Climate and General Description

Climate and General Description.

These two islands then—the North and South Islands of New Zealand—are nearly as large as Great Britain and Ireland, which contain 121,000, while New Zealand contains 104,000 square miles, and occupy a somewhat similar position in latitude in the Southern Hen isphere that Great Britain does in the Northern one. The actual latitude of New Zealand is nearer that of Southern France and Spain—Dunedin, the chief town in the South, being about the latitude of Lyons, in France; Auckland, the chief town in the North, being about the latitude of Lisbon, in Portugal—but the insular position of the country modifies the temperature. Of course, being in the Southern Hemisphere, the North part is the warmer, and the South part the colder. Being islands there are never any very great extremes of heat or cold. In the extreme North oranges and lemons, figs, olives, and quinces grow well. Snow is never seen in the North Island except on the mountain tops. It rarely falls, except on the mountains, in the South Island. Sometimes there are four or five winters in succession without snow on the low lands, and when it does fall it rarely lasts more than a few hours. The writer has been in Dunedin, in the South Island, for twenty years, and only remembers two snowstorms when the snow lay two days on the ground in the town, although on the hills in the suburbs it lay ten days or so. Of course in a climate like that sheep, horses, and cattle live out of doors without shelter and thrive splendidly. There is an ample, but not excessive rainfall, except in the heavily-timbered and almost uninhabited parts of the west coast of the South Island A high range of mountains runs through the middle of the South Island which breaks the rain clouds that accompany the strong westerly winds that blow at intervals in the winter, and stores them page 8 up in the shape of snow to feed all summer the many streams that flow through the fertile valleys on the East Coast.

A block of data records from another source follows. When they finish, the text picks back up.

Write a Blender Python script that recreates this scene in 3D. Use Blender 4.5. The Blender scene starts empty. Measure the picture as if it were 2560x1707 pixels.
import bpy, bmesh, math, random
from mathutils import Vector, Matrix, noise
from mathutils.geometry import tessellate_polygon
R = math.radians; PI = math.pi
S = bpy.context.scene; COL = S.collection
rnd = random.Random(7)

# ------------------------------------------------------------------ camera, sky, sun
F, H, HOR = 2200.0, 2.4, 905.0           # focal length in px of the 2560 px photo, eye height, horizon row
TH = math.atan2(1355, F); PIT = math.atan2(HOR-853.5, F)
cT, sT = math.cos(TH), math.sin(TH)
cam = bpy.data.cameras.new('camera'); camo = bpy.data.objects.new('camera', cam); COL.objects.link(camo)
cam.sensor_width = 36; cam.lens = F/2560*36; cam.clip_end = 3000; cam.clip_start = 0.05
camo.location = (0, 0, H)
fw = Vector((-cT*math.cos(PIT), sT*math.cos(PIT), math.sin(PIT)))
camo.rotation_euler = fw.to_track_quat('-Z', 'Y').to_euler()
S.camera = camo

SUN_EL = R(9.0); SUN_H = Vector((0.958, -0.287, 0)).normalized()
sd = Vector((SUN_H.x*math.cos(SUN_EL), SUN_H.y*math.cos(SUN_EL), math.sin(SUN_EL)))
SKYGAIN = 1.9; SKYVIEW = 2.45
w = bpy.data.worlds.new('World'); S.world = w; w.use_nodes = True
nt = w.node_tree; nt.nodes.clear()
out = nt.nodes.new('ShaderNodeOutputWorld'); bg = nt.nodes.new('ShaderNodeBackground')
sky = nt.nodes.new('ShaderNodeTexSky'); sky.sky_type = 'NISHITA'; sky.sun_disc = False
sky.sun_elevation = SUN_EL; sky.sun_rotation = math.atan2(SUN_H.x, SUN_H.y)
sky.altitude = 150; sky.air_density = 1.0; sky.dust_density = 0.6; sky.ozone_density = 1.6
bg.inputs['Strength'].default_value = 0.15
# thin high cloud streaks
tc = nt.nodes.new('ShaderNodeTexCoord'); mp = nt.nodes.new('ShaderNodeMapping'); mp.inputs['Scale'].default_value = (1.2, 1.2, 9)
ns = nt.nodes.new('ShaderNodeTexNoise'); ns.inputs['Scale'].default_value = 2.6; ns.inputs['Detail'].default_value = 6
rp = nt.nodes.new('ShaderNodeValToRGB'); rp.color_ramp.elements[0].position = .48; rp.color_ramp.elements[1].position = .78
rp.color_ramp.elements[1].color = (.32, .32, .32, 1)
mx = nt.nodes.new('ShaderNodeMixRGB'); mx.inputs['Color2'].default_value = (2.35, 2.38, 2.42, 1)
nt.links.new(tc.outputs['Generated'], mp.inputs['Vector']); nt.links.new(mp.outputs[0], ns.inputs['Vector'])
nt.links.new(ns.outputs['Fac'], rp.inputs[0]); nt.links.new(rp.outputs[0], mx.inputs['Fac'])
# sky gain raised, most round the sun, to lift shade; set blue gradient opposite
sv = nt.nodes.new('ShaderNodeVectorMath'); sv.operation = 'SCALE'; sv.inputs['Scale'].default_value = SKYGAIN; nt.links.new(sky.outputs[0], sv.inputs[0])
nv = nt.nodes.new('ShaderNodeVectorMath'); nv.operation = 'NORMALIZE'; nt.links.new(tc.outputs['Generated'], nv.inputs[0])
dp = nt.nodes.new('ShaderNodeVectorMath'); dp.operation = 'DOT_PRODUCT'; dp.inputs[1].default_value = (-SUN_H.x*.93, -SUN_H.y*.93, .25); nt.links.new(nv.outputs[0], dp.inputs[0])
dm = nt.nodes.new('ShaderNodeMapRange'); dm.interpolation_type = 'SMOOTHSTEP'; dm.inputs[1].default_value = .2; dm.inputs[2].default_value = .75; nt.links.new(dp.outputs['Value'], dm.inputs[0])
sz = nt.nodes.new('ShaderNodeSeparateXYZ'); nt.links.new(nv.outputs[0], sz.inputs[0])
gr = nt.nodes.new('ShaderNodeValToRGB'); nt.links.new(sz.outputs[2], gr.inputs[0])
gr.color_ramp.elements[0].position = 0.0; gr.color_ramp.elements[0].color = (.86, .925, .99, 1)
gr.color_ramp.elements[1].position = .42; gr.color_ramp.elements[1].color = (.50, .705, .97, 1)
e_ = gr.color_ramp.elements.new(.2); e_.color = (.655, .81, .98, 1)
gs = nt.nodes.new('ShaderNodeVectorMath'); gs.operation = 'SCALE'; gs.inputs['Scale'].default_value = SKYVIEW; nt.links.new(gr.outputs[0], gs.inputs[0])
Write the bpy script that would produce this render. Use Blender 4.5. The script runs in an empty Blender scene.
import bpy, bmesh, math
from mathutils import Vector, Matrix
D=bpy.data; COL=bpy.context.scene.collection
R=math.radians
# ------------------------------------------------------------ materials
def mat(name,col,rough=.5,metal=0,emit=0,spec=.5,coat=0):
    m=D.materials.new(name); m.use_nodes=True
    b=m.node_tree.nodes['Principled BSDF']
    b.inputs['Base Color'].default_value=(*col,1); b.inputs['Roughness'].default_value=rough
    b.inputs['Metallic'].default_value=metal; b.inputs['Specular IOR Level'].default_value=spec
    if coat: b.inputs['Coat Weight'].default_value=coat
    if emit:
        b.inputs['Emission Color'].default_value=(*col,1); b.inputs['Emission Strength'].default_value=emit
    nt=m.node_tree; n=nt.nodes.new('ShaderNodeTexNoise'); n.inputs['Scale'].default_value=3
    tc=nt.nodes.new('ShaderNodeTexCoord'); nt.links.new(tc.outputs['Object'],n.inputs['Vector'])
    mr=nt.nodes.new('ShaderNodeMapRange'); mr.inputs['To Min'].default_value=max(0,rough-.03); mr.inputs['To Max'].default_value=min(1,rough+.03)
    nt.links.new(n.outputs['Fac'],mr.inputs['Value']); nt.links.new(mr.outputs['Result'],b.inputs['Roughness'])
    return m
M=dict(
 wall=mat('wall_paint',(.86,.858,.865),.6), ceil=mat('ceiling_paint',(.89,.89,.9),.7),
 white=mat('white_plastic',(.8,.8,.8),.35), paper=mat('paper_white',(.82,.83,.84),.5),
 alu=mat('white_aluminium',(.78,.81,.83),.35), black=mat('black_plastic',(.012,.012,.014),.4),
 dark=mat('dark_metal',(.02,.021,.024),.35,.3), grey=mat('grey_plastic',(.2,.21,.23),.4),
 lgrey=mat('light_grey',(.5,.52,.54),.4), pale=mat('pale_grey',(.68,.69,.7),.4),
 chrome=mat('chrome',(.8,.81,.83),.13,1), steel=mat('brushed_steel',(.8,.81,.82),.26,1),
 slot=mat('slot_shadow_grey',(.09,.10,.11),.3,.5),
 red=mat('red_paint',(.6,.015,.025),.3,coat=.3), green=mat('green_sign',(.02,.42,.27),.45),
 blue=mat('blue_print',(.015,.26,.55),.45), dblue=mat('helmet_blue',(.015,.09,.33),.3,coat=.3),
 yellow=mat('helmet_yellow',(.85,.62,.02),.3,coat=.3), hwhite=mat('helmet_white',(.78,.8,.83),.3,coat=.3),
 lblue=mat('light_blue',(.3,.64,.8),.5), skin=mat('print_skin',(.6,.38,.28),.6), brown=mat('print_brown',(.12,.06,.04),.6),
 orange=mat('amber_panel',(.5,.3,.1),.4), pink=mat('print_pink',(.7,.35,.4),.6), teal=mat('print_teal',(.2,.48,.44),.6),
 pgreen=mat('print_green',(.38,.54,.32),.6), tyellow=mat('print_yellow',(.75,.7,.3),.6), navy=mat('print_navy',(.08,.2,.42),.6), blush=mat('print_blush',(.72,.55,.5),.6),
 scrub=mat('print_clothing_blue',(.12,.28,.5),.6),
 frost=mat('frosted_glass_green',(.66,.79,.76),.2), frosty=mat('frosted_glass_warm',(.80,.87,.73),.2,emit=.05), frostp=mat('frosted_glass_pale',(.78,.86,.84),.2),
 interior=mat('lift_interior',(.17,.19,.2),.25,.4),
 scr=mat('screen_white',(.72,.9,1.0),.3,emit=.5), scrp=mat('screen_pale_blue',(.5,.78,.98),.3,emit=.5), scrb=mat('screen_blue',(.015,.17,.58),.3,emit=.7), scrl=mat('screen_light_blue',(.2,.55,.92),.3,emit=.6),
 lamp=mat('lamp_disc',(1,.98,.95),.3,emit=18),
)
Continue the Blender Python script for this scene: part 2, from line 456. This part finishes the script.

The North Island is warmer than the South Island and more adapted for sub-tropical fruit growing. Oranges and lemons flourish in the far North, and apples are cultivated to a considerable extent, although we believe the warm interior valleys of the South Island would grow deciduous fruits to greater advantage on account of the sharp frosts which occur in those parts in the winter. Walnuts thrive well in the North, and are a profitable fruit to cultivate, while the favourable conditions of a combination of warmth and moisture give a luxurious growth of grass, even on comparatively poor soil, and for dairy farming, sheep and cattle raising, and horse breeding, the North Island cannot be excelled; while for all-round agriculture, such as requires a climate and soil suitable for wheat, oats, turnips and barley, it would be hard to beat the South Island.

The accompaniment of a mild climate with sufficient rainfall, with neither scorching heat nor freezing cold, makes New Zealand, as a whole, pre-eminently a land of green grass and running water like the land of promise. "A land of hills and valleys that drinketh of the rain of heaven," and surely for its British rule we may finish the verse and say, "a land that the Lord thy God careth for, for the eyes of the Lord thy God are upon it from the beginning of the year, even unto the end of the year." And, as a whole, it is especially adapted to carrying on with great success all those operations of mixed husbandry that are so suitable to the English home-life, and which will some day make New Zealand worthy of the name of the Britain of the South.